Objectives:
To adequately account for SES differences in lifetime exposure assessments
Description of work and role of partners:
Individual health and well-being are influenced by many factors including past and present behaviour, health care provision and ‘wider determinants’ including social, cultural and environmental factors. This WP will explore the social and cultural factors, and evaluate how socio-economic status (SES) should be taken into account when modelling external exposure. It can be argued that socio-economic factors are as important as the physical environment in determining health impacts on human populations, since a disproportionate share of the burden of environmental exposure falls on vulnerable groups of society (defined as low SES, ethnic minorities, the elderly and young) due partly to issues of environmental (in)justice.
Task 10.1 Establishing the state-of-the art of the relationship between Socio-Economic Status and Environmental Exposure (UNIVBRIS, USTUTT, CSIC)
It is important to investigate the evidence of relationships between socio-economic status and exposure to pollutants, i.e. to investigate how time-activity patterns, indoor pollution and concentrations in microenvironments change with changing SES. The literature will be closely examined, and results passed to Task 3.3.2 to implement.
Task 10.2 Application of the SES-informed exposure and risk model to population data (UNIVBRIS, AUTH, IOM, USTUTT, VTT, TNO, CSIC, UOWM, CNR)

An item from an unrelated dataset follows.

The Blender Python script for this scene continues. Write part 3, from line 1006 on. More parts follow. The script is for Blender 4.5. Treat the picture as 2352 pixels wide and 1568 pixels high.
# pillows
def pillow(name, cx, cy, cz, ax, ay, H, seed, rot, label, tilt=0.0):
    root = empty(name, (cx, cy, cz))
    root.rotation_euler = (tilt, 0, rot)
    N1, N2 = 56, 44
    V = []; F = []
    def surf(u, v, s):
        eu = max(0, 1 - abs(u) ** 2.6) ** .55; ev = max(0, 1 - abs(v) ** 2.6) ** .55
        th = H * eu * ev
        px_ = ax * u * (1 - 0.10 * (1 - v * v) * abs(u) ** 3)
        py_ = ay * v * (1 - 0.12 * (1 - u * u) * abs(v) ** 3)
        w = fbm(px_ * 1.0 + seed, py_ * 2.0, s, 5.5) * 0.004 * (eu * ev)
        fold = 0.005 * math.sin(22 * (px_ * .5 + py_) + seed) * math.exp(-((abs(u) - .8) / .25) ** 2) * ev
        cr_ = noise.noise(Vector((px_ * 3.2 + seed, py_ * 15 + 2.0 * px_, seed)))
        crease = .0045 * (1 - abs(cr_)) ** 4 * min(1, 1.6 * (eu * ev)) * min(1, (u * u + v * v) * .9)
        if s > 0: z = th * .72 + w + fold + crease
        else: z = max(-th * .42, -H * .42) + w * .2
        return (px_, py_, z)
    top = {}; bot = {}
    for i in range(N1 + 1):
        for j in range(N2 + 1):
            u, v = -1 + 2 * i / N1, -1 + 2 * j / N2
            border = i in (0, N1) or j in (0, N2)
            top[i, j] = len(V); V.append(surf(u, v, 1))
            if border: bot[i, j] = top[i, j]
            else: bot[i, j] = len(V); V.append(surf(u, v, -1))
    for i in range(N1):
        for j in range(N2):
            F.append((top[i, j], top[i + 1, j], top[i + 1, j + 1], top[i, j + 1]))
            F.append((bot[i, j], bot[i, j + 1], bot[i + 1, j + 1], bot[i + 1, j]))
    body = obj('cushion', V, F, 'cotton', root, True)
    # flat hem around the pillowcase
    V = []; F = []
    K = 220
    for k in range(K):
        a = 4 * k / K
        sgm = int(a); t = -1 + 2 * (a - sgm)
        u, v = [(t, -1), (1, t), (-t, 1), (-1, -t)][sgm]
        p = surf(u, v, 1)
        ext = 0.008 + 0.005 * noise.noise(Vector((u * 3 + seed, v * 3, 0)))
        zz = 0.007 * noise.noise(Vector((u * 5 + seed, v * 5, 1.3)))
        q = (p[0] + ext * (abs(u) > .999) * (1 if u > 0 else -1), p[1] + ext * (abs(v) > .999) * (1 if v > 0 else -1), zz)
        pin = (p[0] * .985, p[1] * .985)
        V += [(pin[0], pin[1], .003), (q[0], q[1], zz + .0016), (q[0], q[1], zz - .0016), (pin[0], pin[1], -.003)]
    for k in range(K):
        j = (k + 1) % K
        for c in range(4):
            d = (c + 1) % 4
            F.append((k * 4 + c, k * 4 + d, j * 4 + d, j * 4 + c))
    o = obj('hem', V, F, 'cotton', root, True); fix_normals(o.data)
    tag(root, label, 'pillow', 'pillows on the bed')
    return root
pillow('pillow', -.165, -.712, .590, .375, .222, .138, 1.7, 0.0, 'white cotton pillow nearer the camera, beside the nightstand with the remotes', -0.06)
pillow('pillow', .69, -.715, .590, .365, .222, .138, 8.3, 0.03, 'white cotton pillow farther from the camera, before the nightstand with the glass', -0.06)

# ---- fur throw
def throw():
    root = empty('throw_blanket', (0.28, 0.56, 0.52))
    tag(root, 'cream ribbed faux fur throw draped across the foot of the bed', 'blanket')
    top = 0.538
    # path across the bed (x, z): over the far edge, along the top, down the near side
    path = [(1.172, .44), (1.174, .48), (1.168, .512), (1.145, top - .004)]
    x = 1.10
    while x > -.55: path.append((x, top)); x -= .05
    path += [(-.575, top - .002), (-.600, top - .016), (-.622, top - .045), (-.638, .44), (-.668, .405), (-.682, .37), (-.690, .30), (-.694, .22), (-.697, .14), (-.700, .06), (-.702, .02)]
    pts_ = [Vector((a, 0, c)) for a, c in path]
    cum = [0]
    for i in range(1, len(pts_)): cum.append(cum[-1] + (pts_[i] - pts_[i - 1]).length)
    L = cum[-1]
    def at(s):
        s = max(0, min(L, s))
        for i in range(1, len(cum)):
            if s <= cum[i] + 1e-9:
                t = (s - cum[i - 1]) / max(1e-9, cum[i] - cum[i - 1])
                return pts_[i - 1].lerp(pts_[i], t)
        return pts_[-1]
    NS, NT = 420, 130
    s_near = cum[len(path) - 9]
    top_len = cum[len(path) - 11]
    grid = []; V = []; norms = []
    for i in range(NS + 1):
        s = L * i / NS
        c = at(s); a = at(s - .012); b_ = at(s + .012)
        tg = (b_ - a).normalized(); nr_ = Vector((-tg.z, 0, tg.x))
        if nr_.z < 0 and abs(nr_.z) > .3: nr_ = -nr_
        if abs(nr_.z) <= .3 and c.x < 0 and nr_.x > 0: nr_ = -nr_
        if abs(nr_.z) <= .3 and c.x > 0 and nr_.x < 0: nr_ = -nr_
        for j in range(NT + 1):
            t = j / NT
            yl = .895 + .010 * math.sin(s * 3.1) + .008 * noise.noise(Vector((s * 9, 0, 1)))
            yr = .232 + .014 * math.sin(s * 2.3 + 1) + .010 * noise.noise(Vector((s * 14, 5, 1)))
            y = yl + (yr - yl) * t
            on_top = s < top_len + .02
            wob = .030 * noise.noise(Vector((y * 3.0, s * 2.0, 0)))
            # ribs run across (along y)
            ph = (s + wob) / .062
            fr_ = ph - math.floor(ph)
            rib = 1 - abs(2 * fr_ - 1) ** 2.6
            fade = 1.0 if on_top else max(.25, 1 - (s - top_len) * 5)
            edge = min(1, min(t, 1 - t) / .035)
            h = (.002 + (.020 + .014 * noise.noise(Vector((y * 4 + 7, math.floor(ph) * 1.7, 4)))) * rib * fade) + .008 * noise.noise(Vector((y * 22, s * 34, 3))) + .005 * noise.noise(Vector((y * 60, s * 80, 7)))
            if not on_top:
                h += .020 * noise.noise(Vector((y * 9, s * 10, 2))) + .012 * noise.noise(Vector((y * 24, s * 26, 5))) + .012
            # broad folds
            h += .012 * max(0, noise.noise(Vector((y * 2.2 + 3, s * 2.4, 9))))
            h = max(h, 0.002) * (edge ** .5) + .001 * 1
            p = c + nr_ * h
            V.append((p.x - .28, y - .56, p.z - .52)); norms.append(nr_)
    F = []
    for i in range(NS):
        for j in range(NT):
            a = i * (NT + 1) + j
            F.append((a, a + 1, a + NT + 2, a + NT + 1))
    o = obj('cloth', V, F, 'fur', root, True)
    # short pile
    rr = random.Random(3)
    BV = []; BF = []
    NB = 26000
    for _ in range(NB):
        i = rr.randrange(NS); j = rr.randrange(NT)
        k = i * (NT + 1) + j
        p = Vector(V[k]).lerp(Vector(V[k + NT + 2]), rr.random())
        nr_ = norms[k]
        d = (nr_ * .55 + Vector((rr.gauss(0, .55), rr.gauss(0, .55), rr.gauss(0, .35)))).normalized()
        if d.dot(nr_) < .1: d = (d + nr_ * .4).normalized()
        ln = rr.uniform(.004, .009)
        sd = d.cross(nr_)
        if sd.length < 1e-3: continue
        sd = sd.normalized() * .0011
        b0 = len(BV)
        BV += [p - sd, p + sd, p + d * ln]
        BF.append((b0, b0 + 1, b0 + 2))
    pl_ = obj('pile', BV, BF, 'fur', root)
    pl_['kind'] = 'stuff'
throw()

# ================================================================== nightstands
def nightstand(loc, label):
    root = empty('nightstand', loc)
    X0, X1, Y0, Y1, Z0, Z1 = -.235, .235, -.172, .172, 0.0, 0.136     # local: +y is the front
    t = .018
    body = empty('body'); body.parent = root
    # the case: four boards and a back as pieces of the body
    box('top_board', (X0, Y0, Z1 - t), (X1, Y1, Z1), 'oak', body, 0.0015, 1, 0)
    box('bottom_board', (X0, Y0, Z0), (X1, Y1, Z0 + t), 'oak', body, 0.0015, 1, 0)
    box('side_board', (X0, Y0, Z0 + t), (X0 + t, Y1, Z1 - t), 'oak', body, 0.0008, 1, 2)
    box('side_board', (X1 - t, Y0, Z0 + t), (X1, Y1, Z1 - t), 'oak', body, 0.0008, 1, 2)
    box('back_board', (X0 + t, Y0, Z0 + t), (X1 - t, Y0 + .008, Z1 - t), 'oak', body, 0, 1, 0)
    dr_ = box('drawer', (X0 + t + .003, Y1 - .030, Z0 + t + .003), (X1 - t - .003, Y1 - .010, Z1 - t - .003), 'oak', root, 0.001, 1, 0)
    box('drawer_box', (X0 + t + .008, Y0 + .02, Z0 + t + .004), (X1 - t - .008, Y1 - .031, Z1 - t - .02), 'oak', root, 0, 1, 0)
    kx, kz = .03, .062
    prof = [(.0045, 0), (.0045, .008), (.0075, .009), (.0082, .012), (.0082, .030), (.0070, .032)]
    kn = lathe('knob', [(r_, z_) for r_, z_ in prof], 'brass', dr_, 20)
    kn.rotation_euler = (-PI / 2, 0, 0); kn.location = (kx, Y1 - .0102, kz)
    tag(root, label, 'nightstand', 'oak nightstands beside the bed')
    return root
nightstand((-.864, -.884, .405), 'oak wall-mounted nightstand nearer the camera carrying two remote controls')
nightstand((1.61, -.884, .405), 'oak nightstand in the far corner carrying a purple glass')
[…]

Informed theoretically by Task 10.1, and using existing national population censuses and surveys, we will use geospatial analysis methods to distribute our exposure estimates (from WP9) across all sectors of society at a local neighbourhood scale, for all of Europe. Gaps in censuses and the surveys will be modelled using Agent-based modelling (ABM) from WP9 to inform the division of exposure across different SES groups. Working with the prospective singletons and twin’s cohorts in WP17 (EXHES), we have the additional opportunity to directly survey the singletons and twins cohort’s parents for socio-economic status at the household level, acting as a check on the ecological level estimates.